L'edificio, come la torre campanaria, è sprofondato percettibilmente nel suolo, e alcuni dissesti nella costruzione sono ben visibili, come le differenze di livello tra la navata di Buscheto e il prolungamento ad opera di Rainaldo (le campate verso ovest e la facciata).
Le originali gràdule del Duomo, ad opera della taglia di Giovanni Pisano e risalenti alla fine del XIII secolo, furono rimosse nel 1865 e sostituite dall'attuale sagrato. Queste gràdule, consistevano in muraccioli, decorati a riquadri scolpiti con figure di animali e teste, a ridosso del perimetro esterno della cattedrale e servivano come base per i numerosi sarcofagi di epoca romana che, durante l'epoca medioevale, venivano reimpiegati per le sepolture dei nobili (tra i quali spicca Beatrice di Canossa) e degli eroi. Attualmente alcuni frammenti sono visibili al Museo dell'Opera del Duomo, mentre i sarcofagi furono tutti spostati all'interno del recinto del Campo Santo.

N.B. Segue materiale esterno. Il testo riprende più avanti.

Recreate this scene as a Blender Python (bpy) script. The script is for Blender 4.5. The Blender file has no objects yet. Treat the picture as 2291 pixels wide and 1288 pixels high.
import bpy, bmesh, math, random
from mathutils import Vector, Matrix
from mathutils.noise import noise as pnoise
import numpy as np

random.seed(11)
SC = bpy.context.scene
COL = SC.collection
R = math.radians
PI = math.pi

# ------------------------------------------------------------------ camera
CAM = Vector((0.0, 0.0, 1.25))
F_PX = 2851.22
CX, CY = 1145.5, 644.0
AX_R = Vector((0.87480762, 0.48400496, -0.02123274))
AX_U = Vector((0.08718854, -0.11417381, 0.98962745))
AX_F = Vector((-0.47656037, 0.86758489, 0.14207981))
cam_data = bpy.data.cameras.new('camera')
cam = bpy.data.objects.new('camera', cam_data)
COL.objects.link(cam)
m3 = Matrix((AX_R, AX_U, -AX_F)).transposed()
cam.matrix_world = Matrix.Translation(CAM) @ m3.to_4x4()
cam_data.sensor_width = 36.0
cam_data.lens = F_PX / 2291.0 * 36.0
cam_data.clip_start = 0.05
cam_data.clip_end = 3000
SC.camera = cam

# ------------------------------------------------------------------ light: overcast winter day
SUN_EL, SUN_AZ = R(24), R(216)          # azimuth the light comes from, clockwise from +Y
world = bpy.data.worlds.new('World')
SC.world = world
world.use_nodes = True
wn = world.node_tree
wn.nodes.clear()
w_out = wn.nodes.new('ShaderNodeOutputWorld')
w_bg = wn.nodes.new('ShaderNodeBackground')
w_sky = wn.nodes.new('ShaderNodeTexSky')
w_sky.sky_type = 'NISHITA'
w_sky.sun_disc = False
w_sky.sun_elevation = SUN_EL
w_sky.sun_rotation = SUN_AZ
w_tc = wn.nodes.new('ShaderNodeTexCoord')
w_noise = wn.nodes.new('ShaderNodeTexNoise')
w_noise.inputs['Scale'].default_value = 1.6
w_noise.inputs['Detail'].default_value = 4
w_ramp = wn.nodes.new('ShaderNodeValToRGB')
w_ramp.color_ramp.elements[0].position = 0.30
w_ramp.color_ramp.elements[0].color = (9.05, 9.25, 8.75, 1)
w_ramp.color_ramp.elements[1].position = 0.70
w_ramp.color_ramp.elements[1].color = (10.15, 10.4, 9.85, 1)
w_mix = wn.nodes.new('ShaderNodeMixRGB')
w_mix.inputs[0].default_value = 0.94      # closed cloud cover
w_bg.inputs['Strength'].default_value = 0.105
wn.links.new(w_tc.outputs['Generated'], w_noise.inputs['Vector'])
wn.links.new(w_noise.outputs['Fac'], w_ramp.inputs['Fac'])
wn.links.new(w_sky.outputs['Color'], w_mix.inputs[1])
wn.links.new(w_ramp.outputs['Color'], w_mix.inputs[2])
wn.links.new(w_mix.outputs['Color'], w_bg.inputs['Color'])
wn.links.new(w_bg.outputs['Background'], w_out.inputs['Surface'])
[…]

Tra le opere medievali scampate all'incendio figurano l'affresco con la Madonna con Bambino del pisano Maestro di San Torpè nell'arco trionfale, e sotto di esso il pavimento cosmatesco, vera rarità fuori dai confini del Lazio. Fu realizzato in tarsie marmoree con motivi geometrici ad "opus alexandrinum" (metà del XII secolo). Altri frammenti di affreschi tardo medioevali sono sopravvissuti, tra i quali San Girolamo su uno dei quattro pilastri centrali e San Giovanni Battista, un Crocifisso e San Cosimo e Damiano sul pilastro vicino alla porta di ingresso, parzialmente nascosto dalla bussola.